Nota da ABA e sua Assessoria de Meio Ambiente em repúdio ao Programa de Revitalização da Indústria Mineral Brasileira

Associação Brasileira de Antropologia – ABA e sua Assessoria de Meio Ambiente

A ABA e sua Assessoria de Meio Ambiente repudiam as ações do Programa de Revitalização da Industria Mineral Brasileira, considerando o caráter excepcional e antidemocrático desta reforma proposta pela via de medidas provisórias, em função da ausência do debate sobre seus efeitos com organizações e movimentos da sociedade e, especialmente, com os povos e comunidades que sofrem os efeitos mais diretos das atividades produtivas do setor minero-extrativista.

Em cerimônia oficial no Palácio do Planalto realizada no dia 25/07/2017, foi lançado o Programa de Revitalização da Indústria Mineral Brasileira, ocasião em que foram assinadas pelo Presidente em exercício Michel Temer três medidas provisórias (MPs 789, 790 e 791) que visam facilitar a expansão das atividades de mineração no país. As medidas versam sobre a criação da Agência Nacional de Mineração (ANM), a modificação do Código de Mineração e a revisão da legislação que trata da Compensação Financeira pela Exploração de Recursos Minerais (CFEM). Sob o argumento de que os marcos legais e administrativos hoje impedem o dinamismo do setor e a atração de novos investimentos, o Governo brasileiro propõe a revisão do marco regulatório da mineração, sem considerar os efeitos destas mudanças sobre os territórios e os povos que habitam as regiões das jazidas, as áreas próximas às indústrias de beneficiamento, as zonas portuárias, as áreas de minerodutos ou as margens das linhas de trem que transportam o minério.

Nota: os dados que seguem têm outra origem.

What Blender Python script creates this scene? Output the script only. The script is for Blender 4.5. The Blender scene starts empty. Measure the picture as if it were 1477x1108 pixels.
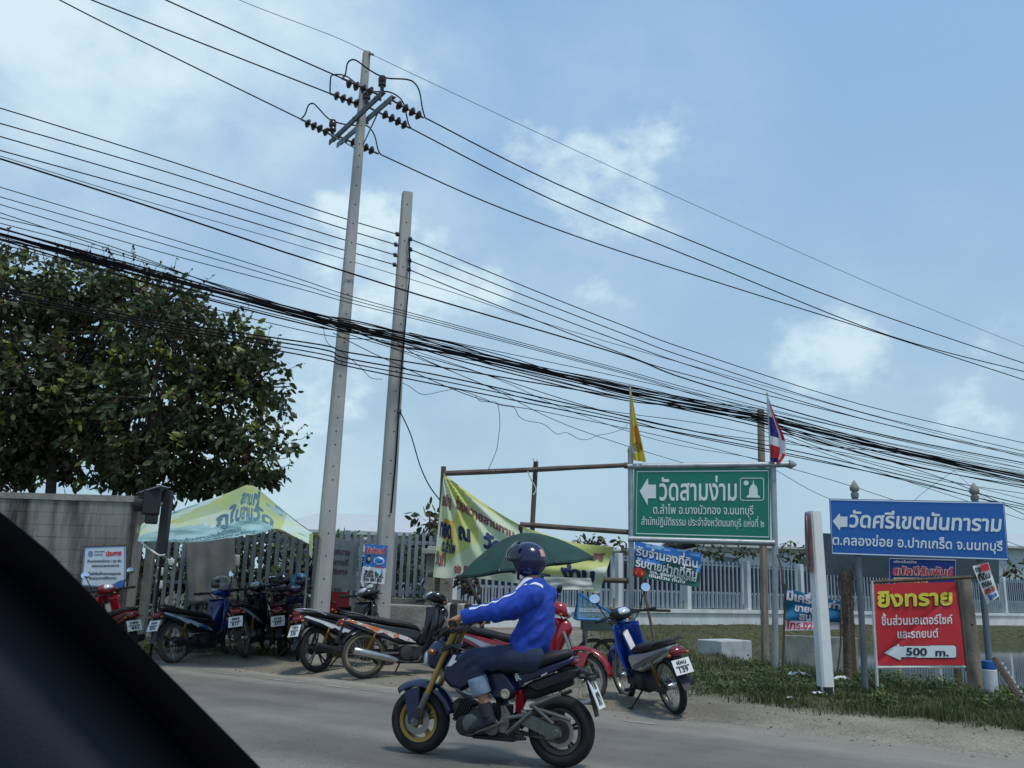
import bpy, bmesh, math, random
from mathutils import Vector, Matrix, noise
R = math.radians
PI = math.pi
rnd = random.Random(7)
SC = bpy.context.scene
C = SC.collection

# ------------------------------------------------------------------ camera
CAM_H = 1.2
FPX, PW, PH = 1277.0, 1477, 1108
PITCH, ROLL = math.atan(291.0 / FPX), math.atan(0.03)
_F = Vector((0, math.cos(PITCH), math.sin(PITCH)))
_U0 = Vector((0, -math.sin(PITCH), math.cos(PITCH)))
_R = Vector((1, 0, 0)) * math.cos(ROLL) + _U0 * math.sin(ROLL)
_U = _U0 * math.cos(ROLL) - Vector((1, 0, 0)) * math.sin(ROLL)
CAM = Vector((0, 0, CAM_H))
cd = bpy.data.cameras.new("camera")
cam = bpy.data.objects.new("camera", cd)
C.objects.link(cam)
cam.matrix_world = Matrix(((_R.x, _U.x, -_F.x, 0), (_R.y, _U.y, -_F.y, 0), (_R.z, _U.z, -_F.z, CAM_H), (0, 0, 0, 1)))
cd.sensor_width = 36
cd.lens = 36 * FPX / PW
cd.clip_start = 0.05
cd.clip_end = 3000
cd.dof.use_dof = True
cd.dof.focus_distance = 11
cd.dof.aperture_fstop = 18
SC.camera = cam

def ray(px, py):
    return _F * FPX + _R * (px - PW / 2) + _U * (PH / 2 - py)
def at(px, py, Y):
    d = ray(px, py)
    return CAM + d * (Y / d.y)
def G(px, py, z=0.0):
    d = ray(px, py)
    return CAM + d * ((z - CAM_H) / d.z)

# ------------------------------------------------------------------ world, sun, exposure
SUN_EL, SUN_AZ = R(68), R(140)          # azimuth clockwise from +Y
SC.view_settings.view_transform = 'Standard'
SC.view_settings.look = 'None'
SC.view_settings.gamma = 1
SC.view_settings.exposure = 0.0
W = bpy.data.worlds.new("World")
SC.world = W
W.use_nodes = True
nt = W.node_tree
N, L = nt.nodes, nt.links
bg = N['Background']
bg.inputs['Strength'].default_value = 0.1
sky = N.new('ShaderNodeTexSky')
sky.sky_type = 'NISHITA'
sky.sun_disc = False
sky.sun_elevation = SUN_EL
sky.sun_rotation = SUN_AZ
sky.air_density = 1.2
sky.dust_density = 1.6
sky.ozone_density = 1.5
tc = N.new('ShaderNodeTexCoord')
def wmath(op, a, b=None, c=None):
    n = N.new('ShaderNodeMath'); n.operation = op
    for i, q in enumerate((a, b, c)):
        if q is None: continue
        if isinstance(q, (int, float)): n.inputs[i].default_value = q
        else: L.new(q, n.inputs[i])
    return n.outputs[0]
def wmix(fac, a, b, mode='MIX'):
    n = N.new('ShaderNodeMix'); n.data_type = 'RGBA'; n.blend_type = mode
    if isinstance(fac, (int, float)): n.inputs[0].default_value = fac
    else: L.new(fac, n.inputs[0])
    for k, q in ((6, a), (7, b)):
        if isinstance(q, tuple): n.inputs[k].default_value = (*q, 1)
        else: L.new(q, n.inputs[k])
    return n.outputs[2]
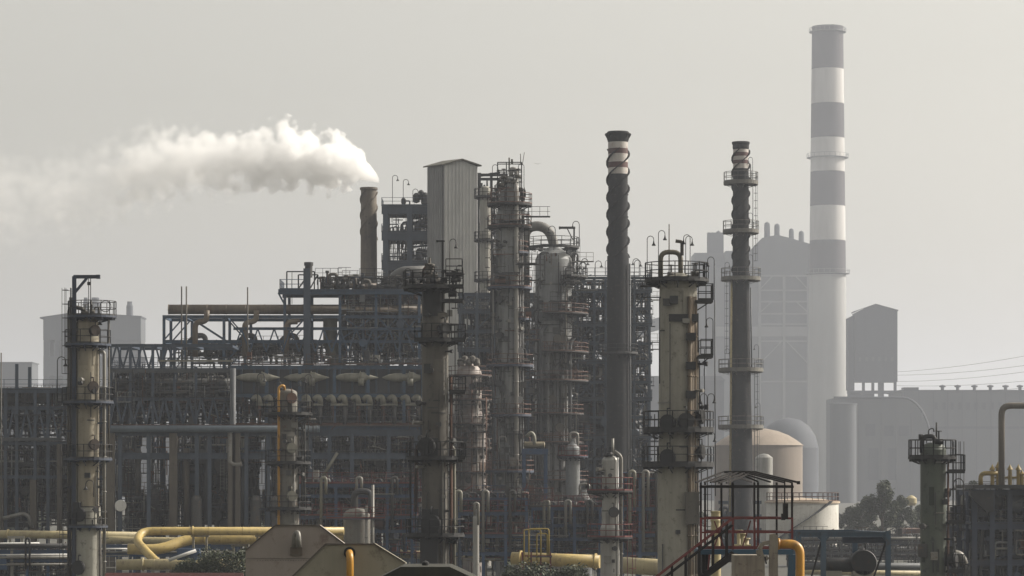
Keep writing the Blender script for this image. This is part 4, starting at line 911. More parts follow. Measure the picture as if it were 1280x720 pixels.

As três medidas mencionadas visam flexibilizar a legislação para atrair novos empreendimentos da indústria extrativista. Sob o argumento dos “benefícios” que estes empreendimentos podem gerar para a Economia, retoma-se o debate sobre o marco regulatório da mineração a uma posição que já vinha sendo questionada pelos movimentos sociais, representantes da sociedade civil e pesquisadores, desde 2013, quando surgiu a pauta da reforma do Código de Mineração (por meio do envio ao Congresso Nacional do Projeto de Lei 5807/2013). Dentre as mudanças propostas incluía-se a autorização para mineração em Unidades de Conservação (UC) de Uso Sustentável (o que poderia também representar um sério obstáculo à oficialização de novas UCs em Terras Indígenas e Quilombolas), a desconsideração de salvaguardas para as comunidades afetadas (considerando que seria atribuição da Agência Nacional de Mineração regulamentar o conceito de “comunidades impactadas”), bem como a criação de um dispositivo associado ao “relevante interesse da mineração”, que implicaria a primazia desta atividade frente a outros interesses individuais e coletivos.

As modificações propostas pelo Programa de Revitalização da Indústria Mineral Brasileira na regulação das atividades de mineração levará ao acirramento das desigualdades e injustiças sociais de acesso ao território e aos bens comuns, e ao quadro de perene violação aos direitos humanos, como evidenciam pesquisas antropológicas recentes, assim como as denúncias envolvendo empresas brasileiras e internacionais em diversas regiões do país: no Pará e no Maranhão, nas áreas do Projeto Ferro Carajás S11D da empresa Vale; em Minas Gerais, município de Conceição do Mato Dentro, nas áreas do Projeto Minas-Rio da empresa Anglo American; na Bahia, nas áreas de exploração do urânio em Caetité pela empresa estatal Indústrias Nucleares do Brasil (INB); nas áreas de extração de bauxita no Pará, em Oriximiná e Juriti, pelas empresas Mineração Rio do Norte e Alcoa – para citar apenas alguns dos 14 casos nos território brasileiro envolvendo graves cenários de violação de direitos que foram denunciados por um conjunto de organizações e movimentos sociais em junho de 2016 à Comissão Interamericana de Direitos Humanos (CIDH) da Organização dos Estados Americanos (OEA). Soma-se a estes cenários a constatação evidente de que a flexibilização da legislação pode resultar em um menor controle sobre os riscos de desastres, como vimos ocorrer no caso do rompimento da barragem de Fundão, de propriedade da SAMARCO/VALE/BHP BILLINTON em Mariana – MG, o maior desastre mundial da mineração em volume rompido de lama.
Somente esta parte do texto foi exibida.